## Exercise goal
Repeat every line exactly, keeping the pictures out of the copy.
* START *
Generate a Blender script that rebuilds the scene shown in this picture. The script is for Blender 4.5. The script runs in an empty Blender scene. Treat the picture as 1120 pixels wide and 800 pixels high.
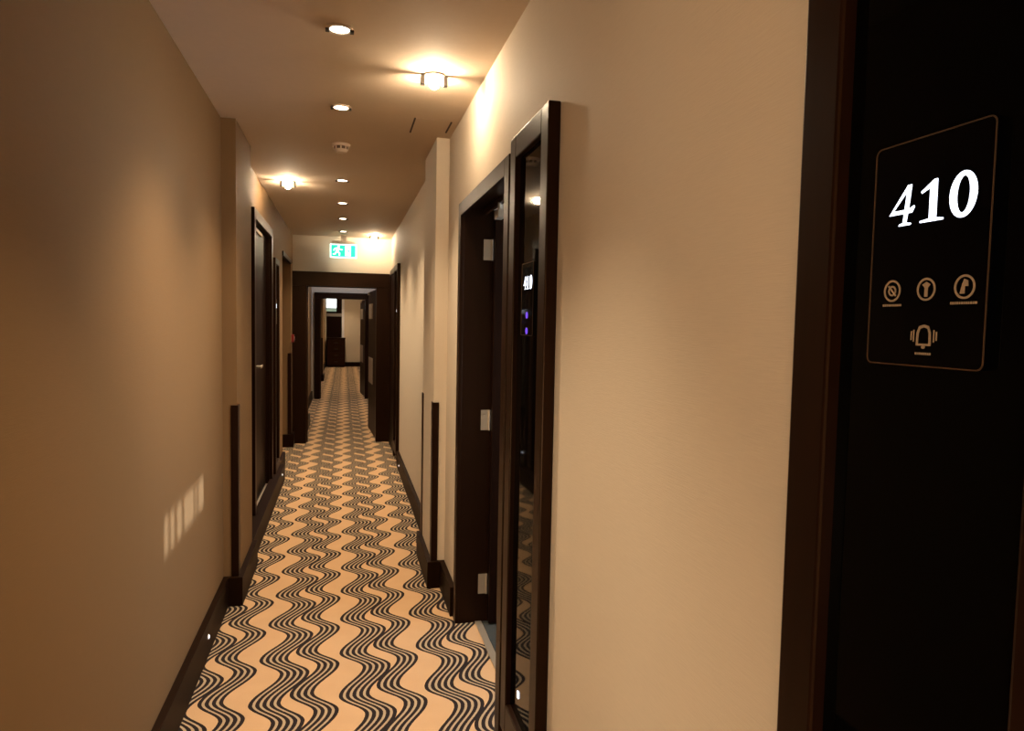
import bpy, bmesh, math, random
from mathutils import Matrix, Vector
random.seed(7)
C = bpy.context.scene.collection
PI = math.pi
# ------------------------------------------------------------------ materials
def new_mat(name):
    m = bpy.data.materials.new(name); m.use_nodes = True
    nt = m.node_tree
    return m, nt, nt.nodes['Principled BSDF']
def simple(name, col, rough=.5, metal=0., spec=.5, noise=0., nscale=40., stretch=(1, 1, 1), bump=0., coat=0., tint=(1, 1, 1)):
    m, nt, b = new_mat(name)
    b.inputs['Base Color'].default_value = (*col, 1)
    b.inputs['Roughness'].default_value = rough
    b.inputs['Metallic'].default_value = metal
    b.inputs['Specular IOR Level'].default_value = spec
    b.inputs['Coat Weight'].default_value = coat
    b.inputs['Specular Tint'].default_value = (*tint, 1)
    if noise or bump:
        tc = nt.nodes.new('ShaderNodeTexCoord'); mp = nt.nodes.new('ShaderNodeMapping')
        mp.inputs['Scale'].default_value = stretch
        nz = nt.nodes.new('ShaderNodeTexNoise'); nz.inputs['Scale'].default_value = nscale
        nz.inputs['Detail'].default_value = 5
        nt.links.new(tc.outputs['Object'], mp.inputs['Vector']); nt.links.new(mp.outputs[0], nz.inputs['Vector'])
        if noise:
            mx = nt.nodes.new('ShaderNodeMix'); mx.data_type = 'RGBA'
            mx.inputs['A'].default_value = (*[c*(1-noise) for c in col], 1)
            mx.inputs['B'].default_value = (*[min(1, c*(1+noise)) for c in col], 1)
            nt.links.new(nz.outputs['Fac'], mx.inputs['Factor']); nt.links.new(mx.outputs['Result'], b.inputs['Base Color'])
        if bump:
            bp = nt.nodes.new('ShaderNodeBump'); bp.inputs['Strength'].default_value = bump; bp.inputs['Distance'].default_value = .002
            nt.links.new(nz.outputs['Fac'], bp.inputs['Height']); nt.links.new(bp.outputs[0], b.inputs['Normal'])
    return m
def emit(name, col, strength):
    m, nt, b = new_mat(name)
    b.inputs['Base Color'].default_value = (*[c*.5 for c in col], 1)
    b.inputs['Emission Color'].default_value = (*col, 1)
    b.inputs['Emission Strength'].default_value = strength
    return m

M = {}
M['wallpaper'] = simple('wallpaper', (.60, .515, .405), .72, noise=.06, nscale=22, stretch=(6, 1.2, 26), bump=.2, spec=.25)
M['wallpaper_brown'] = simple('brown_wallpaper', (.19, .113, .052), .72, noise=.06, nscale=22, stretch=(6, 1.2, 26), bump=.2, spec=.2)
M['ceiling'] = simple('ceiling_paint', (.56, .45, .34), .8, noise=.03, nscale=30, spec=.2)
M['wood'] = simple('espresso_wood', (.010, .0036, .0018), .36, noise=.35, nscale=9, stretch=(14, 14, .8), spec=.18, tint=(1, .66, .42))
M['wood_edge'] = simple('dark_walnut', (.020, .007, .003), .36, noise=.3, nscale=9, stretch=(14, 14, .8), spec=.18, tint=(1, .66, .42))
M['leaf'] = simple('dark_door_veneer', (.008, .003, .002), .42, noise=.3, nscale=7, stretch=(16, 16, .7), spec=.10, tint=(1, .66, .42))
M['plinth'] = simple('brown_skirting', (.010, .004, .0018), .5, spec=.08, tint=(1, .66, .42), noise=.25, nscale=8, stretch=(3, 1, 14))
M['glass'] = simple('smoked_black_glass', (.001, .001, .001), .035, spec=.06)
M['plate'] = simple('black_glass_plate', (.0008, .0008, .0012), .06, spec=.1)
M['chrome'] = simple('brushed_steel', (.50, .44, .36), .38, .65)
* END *
## Task solution
Generate a Blender script that rebuilds the scene shown in this picture. The script is for Blender 4.5. The script runs in an empty Blender scene. Treat the picture as 1120 pixels wide and 800 pixels high.
import bpy, bmesh, math, random
from mathutils import Matrix, Vector
random.seed(7)
C = bpy.context.scene.collection
PI = math.pi
# ------------------------------------------------------------------ materials
def new_mat(name):
    m = bpy.data.materials.new(name); m.use_nodes = True
    nt = m.node_tree
    return m, nt, nt.nodes['Principled BSDF']
def simple(name, col, rough=.5, metal=0., spec=.5, noise=0., nscale=40., stretch=(1, 1, 1), bump=0., coat=0., tint=(1, 1, 1)):
    m, nt, b = new_mat(name)
    b.inputs['Base Color'].default_value = (*col, 1)
    b.inputs['Roughness'].default_value = rough
    b.inputs['Metallic'].default_value = metal
    b.inputs['Specular IOR Level'].default_value = spec
    b.inputs['Coat Weight'].default_value = coat
    b.inputs['Specular Tint'].default_value = (*tint, 1)
    if noise or bump:
        tc = nt.nodes.new('ShaderNodeTexCoord'); mp = nt.nodes.new('ShaderNodeMapping')
        mp.inputs['Scale'].default_value = stretch
        nz = nt.nodes.new('ShaderNodeTexNoise'); nz.inputs['Scale'].default_value = nscale
        nz.inputs['Detail'].default_value = 5
        nt.links.new(tc.outputs['Object'], mp.inputs['Vector']); nt.links.new(mp.outputs[0], nz.inputs['Vector'])
        if noise:
            mx = nt.nodes.new('ShaderNodeMix'); mx.data_type = 'RGBA'
            mx.inputs['A'].default_value = (*[c*(1-noise) for c in col], 1)
            mx.inputs['B'].default_value = (*[min(1, c*(1+noise)) for c in col], 1)
            nt.links.new(nz.outputs['Fac'], mx.inputs['Factor']); nt.links.new(mx.outputs['Result'], b.inputs['Base Color'])
        if bump:
            bp = nt.nodes.new('ShaderNodeBump'); bp.inputs['Strength'].default_value = bump; bp.inputs['Distance'].default_value = .002
            nt.links.new(nz.outputs['Fac'], bp.inputs['Height']); nt.links.new(bp.outputs[0], b.inputs['Normal'])
    return m
def emit(name, col, strength):
    m, nt, b = new_mat(name)
    b.inputs['Base Color'].default_value = (*[c*.5 for c in col], 1)
    b.inputs['Emission Color'].default_value = (*col, 1)
    b.inputs['Emission Strength'].default_value = strength
    return m

M = {}
M['wallpaper'] = simple('wallpaper', (.60, .515, .405), .72, noise=.06, nscale=22, stretch=(6, 1.2, 26), bump=.2, spec=.25)
M['wallpaper_brown'] = simple('brown_wallpaper', (.19, .113, .052), .72, noise=.06, nscale=22, stretch=(6, 1.2, 26), bump=.2, spec=.2)
M['ceiling'] = simple('ceiling_paint', (.56, .45, .34), .8, noise=.03, nscale=30, spec=.2)
M['wood'] = simple('espresso_wood', (.010, .0036, .0018), .36, noise=.35, nscale=9, stretch=(14, 14, .8), spec=.18, tint=(1, .66, .42))
M['wood_edge'] = simple('dark_walnut', (.020, .007, .003), .36, noise=.3, nscale=9, stretch=(14, 14, .8), spec=.18, tint=(1, .66, .42))
M['leaf'] = simple('dark_door_veneer', (.008, .003, .002), .42, noise=.3, nscale=7, stretch=(16, 16, .7), spec=.10, tint=(1, .66, .42))
M['plinth'] = simple('brown_skirting', (.010, .004, .0018), .5, spec=.08, tint=(1, .66, .42), noise=.25, nscale=8, stretch=(3, 1, 14))
M['glass'] = simple('smoked_black_glass', (.001, .001, .001), .035, spec=.06)
M['plate'] = simple('black_glass_plate', (.0008, .0008, .0012), .06, spec=.1)
M['chrome'] = simple('brushed_steel', (.50, .44, .36), .38, .65)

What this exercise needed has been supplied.